▶ **WHAT THIS TASK INVOLVES**
Starting at the first line of the data, please print exactly those lines through the one that holds "from mathutils import Vector, Matrix", omitting every picture.

▶ **INFORMATION SUPPLIED**

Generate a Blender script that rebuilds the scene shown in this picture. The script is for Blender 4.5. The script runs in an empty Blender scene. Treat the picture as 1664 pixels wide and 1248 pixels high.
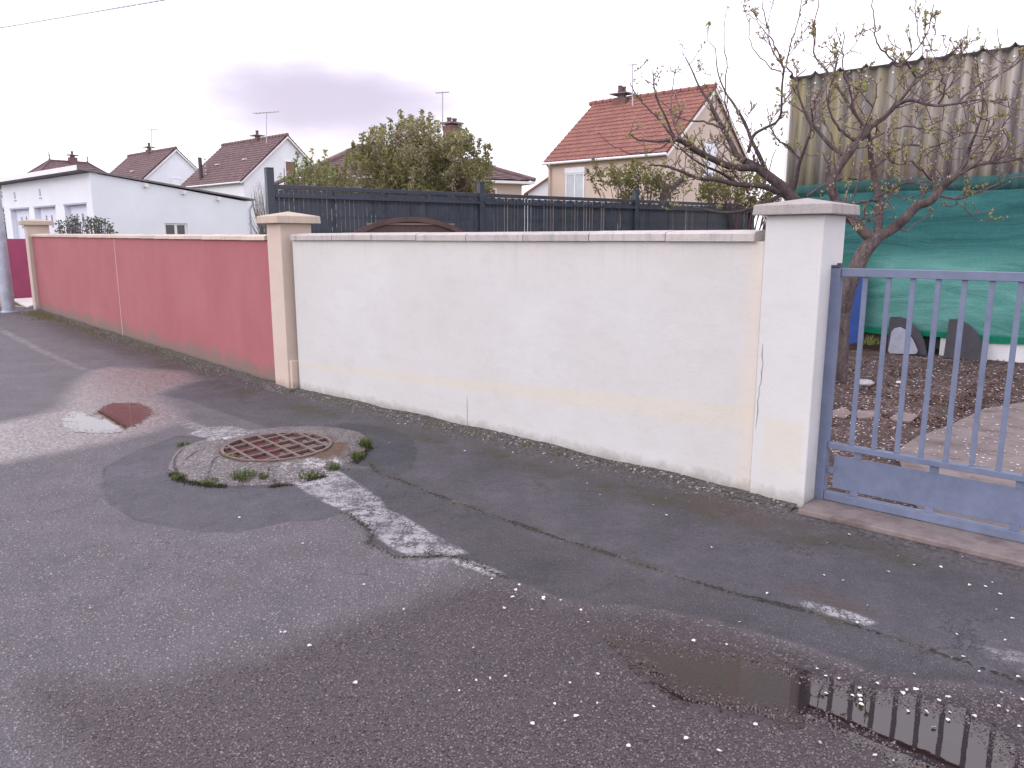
import bpy, math, random
import numpy as np
from mathutils import Vector, Matrix

random.seed(7); rng = np.random.default_rng(7)
sc = bpy.context.scene
COL = sc.collection
PI = math.pi

# ------------------------------------------------------------------ camera
F, EYE = 1247.0, 1.6
PITCH = math.atan(236 / F)
cam = bpy.data.cameras.new('camera'); camo = bpy.data.objects.new('camera', cam); COL.objects.link(camo)
cam.sensor_width = 36; cam.lens = 36 * F / 1664
cam.clip_start = .05; cam.clip_end = 3000
camo.location = (0, 0, EYE); camo.rotation_euler = (math.radians(90) - PITCH, 0, 0)
sc.camera = camo

# ------------------------------------------------------------------ light
sc.view_settings.view_transform = 'Standard'; sc.view_settings.look = 'None'
sc.view_settings.gamma = 1; sc.view_settings.use_curve_mapping = False
sc.view_settings.exposure = 0.60
SUN_DIR = Vector((-.80, -.42, .42)).normalized()
sun = bpy.data.lights.new('sun', 'SUN'); sun.energy = .45; sun.angle = math.radians(25); sun.color = (1, .95, .9)
suno = bpy.data.objects.new('sun', sun); COL.objects.link(suno)
suno.rotation_euler = SUN_DIR.to_track_quat('Z', 'Y').to_euler()

world = bpy.data.worlds.new('World'); sc.world = world; world.use_nodes = True
wn = world.node_tree; wn.nodes.clear()
def WN(t, **k):
    n = wn.nodes.new(t)
    for a, b in k.items(): setattr(n, a, b)
    return n
def wmath(op, a, b=None, clamp=False):
    n = WN('ShaderNodeMath', operation=op); n.use_clamp = clamp
    for i, x in enumerate((a, b)):
        if x is None: continue
        if isinstance(x, (int, float)): n.inputs[i].default_value = x
        else: wn.links.new(x, n.inputs[i])
    return n.outputs[0]
tc = WN('ShaderNodeTexCoord')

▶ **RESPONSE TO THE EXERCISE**
Generate a Blender script that rebuilds the scene shown in this picture. The script is for Blender 4.5. The script runs in an empty Blender scene. Treat the picture as 1664 pixels wide and 1248 pixels high.
import bpy, math, random
import numpy as np
from mathutils import Vector, Matrix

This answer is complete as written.